The Yuen case "may raise some questions about the adequacy of tools available to prosecutors to fight corporate wrongdoing," Schumer wrote in his Sept. 13 letter to Gonzales.

Gemstar's stock price has fallen about 76% since the fraud was revealed in April 2002. The Hollywood-based company, controlled by Rupert Murdoch's News Corp., publishes TV Guide magazine and is the largest provider of software for cable television program guides.

While saying he didn't want to interfere, Schumer added, "It is important that Congress be kept well-informed about this and other similar cases so we can monitor the enforcement of the laws designed to protect average Americans from the type of conduct of which Mr. Yuen has been accused."

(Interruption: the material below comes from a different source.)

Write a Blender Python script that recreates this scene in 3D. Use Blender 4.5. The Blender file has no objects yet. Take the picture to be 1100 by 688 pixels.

Feinstein, who wrote Gonzales on Aug. 23, said, "I do not believe it is appropriate for me to intervene in prosecutorial decisions," but the Gemstar general counsel's letter "does raise some serious allegations."

The letters ratchet up a campaign by Gemstar to have Yuen sent to prison for his role in the fraud. The company, which has paid more than $100 million in civil settlements and attorneys' fees in connection with the accounting missteps, has taken the unusual stance that it is a victim of Yuen's alleged crimes.

Yuen has already been sanctioned for securities fraud in a civil case brought by the Securities and Exchange Commission. In May, a federal judge ordered him to pay $22.3 million -- one of the largest penalties against an individual in an accounting case -- for misleading investors and Gemstar's auditors while inflating the company's revenue from 1999 to 2002. Yuen is appealing.

Gemstar General Counsel Stephen Kay, in his letter to the senators, asked them "to do whatever you can to ensure that this case receives the attention it deserves so that the decision about whether or not to prosecute Mr. Yuen will be well-reasoned rather than the product of inexplicable neglect."

He said that most, if not all, potential charges against Yuen would be barred by March 2007 because of the statute of limitations on such offenses.

Thom Mrozek, a spokesman for U.S. Atty. Debra Yang in Los Angeles, who has been supervising the Yuen case, would not make further comments, saying, "The matter is still under investigation." Yuen's attorney Brian Maas declined to comment on the Justice Department probe. He said Yuen was still fighting Gemstar to collect his severance, about $30 million.